In a dramatic moment during the hearing, Ortega recalled meeting the wife and eight-year-old daughter of the most recent victim, Luis Fernando Guerrero, and being shown footage of Guerrero being crushed by heavy machinery.
“In each case, Cal-OSHA was called to investigate,” Ortega said during the hearing, “but to this day, [Alco Metals] have paid a grand total of $18,000 in fines for the lives of these three men…That’s $6,000 for each employee killed. Is that what a life is worth in California?”
Reached by phone, Julio Alfaro, a former criminal investigator for the BOI who left the agency in 2024 said he recalled two of the Alco cases, including a 2022 case involving the death of Ray Alfaro ( no relation), who was killed in Alco’s yard in Stockton when 4,000 pounds of bundled wire fell on top of him.
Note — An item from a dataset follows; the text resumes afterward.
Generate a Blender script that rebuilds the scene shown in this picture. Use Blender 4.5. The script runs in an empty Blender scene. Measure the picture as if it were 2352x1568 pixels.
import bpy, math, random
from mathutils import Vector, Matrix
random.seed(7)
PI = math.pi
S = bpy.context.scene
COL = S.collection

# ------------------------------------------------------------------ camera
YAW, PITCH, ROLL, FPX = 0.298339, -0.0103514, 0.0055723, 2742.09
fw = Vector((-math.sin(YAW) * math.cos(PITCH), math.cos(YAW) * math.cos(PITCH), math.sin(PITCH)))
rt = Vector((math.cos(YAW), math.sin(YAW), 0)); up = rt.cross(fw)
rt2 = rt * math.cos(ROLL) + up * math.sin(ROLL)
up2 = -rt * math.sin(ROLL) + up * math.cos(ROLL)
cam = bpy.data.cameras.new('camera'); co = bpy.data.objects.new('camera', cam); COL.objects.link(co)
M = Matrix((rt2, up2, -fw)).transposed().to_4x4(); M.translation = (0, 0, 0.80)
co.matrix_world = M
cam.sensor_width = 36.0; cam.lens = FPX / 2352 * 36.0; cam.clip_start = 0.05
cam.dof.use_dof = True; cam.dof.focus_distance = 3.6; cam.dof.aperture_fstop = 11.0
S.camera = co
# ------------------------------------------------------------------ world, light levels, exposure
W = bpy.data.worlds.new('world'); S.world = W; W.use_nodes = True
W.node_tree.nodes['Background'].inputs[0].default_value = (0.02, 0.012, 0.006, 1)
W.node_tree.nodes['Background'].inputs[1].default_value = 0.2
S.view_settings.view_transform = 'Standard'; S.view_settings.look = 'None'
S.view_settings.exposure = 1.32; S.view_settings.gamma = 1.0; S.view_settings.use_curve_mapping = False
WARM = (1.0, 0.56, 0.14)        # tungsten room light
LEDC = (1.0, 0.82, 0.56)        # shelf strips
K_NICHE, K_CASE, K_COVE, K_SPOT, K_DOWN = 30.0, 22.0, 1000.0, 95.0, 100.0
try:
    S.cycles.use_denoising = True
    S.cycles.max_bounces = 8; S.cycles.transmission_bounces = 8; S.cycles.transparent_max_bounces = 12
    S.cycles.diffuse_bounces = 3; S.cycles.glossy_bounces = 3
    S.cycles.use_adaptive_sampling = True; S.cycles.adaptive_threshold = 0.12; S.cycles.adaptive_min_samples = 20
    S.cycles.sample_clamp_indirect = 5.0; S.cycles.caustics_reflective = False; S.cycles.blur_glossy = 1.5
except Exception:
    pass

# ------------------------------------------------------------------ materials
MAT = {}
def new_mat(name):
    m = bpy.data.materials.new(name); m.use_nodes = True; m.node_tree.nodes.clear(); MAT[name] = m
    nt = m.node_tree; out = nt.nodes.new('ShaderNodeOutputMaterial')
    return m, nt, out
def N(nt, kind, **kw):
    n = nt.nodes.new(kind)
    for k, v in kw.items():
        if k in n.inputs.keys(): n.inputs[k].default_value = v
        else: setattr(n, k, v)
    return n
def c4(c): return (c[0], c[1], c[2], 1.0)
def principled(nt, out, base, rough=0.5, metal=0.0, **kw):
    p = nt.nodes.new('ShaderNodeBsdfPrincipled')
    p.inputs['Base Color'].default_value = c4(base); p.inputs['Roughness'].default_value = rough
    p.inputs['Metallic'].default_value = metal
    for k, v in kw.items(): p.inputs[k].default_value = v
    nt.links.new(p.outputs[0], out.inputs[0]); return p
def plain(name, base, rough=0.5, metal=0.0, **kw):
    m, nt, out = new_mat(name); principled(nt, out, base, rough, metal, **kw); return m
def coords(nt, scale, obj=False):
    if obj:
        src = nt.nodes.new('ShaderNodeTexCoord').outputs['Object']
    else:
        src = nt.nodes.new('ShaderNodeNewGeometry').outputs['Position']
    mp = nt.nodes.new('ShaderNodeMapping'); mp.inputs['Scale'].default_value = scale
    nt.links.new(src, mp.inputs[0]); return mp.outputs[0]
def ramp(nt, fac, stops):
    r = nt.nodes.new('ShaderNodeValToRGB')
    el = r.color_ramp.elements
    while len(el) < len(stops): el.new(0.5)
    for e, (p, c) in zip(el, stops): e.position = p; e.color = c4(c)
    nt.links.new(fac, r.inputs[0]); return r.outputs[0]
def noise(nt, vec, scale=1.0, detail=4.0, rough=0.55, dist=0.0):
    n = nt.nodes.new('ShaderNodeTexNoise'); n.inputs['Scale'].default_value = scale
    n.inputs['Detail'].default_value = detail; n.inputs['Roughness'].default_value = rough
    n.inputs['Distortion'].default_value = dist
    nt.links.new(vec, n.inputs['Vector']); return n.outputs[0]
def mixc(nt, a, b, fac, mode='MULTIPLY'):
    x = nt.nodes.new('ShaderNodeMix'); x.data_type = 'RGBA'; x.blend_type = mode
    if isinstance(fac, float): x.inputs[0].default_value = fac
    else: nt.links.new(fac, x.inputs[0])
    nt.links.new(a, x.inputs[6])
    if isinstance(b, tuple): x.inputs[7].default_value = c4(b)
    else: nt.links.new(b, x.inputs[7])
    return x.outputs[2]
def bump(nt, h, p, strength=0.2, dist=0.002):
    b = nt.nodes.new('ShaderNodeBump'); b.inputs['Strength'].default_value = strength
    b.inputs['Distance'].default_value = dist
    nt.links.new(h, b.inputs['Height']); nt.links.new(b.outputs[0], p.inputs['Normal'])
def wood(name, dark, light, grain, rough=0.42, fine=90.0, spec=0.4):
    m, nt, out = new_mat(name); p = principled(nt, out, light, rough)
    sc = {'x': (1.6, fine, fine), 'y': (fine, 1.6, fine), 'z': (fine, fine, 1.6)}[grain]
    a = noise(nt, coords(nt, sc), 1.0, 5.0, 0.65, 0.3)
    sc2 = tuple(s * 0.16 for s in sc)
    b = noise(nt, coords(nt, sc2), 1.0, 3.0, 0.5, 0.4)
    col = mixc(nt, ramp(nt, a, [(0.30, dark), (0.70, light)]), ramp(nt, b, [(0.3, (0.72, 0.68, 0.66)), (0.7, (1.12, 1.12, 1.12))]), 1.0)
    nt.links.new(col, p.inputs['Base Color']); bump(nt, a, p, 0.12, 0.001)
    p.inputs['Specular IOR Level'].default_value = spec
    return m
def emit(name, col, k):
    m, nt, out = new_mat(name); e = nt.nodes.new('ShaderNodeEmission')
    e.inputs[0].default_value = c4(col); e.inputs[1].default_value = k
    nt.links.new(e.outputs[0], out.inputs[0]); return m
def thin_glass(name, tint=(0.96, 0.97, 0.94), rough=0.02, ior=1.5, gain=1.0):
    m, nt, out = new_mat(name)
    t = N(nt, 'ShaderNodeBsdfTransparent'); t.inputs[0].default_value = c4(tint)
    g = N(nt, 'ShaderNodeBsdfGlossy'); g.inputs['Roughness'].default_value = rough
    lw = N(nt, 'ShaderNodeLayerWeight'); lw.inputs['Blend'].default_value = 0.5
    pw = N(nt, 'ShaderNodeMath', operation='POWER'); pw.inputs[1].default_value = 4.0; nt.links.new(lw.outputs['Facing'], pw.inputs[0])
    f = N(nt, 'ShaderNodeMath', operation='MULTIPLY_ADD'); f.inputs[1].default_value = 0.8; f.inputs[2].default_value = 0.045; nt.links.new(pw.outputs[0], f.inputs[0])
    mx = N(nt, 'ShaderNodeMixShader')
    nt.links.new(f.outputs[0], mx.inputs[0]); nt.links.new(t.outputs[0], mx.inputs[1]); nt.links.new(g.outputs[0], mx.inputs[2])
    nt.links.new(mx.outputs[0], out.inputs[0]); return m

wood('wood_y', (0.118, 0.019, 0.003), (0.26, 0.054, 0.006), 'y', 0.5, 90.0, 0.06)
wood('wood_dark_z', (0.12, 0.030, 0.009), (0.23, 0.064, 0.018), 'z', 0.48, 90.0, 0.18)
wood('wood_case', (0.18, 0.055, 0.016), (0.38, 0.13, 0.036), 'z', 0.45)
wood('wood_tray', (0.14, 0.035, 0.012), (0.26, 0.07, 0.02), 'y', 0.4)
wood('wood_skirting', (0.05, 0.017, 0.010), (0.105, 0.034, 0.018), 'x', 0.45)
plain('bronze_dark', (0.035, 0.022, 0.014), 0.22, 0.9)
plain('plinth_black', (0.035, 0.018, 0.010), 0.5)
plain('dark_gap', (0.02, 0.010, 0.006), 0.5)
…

Alfaro said he had to drop the case because of staffing shortages, even though he thought there was a case to be made.
“That’s the position that OSHA left me as the only investigator in Northern California,” Alfaro said.
Teresa Wassman, the former supervisor of the BOI who left her position earlier this year, said, “that is just how it was, we were constantly having to perform triage, when these families deserve better.”
In an interview following the hearing, Ortega said that she believed that legislative fixes are necessary.
“One of my main priorities, whether I get it done next year, or however long it takes, is fixing this broken system when it comes to criminal referrals to prosecutors,” she said. “I have another 10 years here, and I’m not gonna be satisfied until some real structural change happens that provides justice for workers hurt, or, who have been killed on the job.”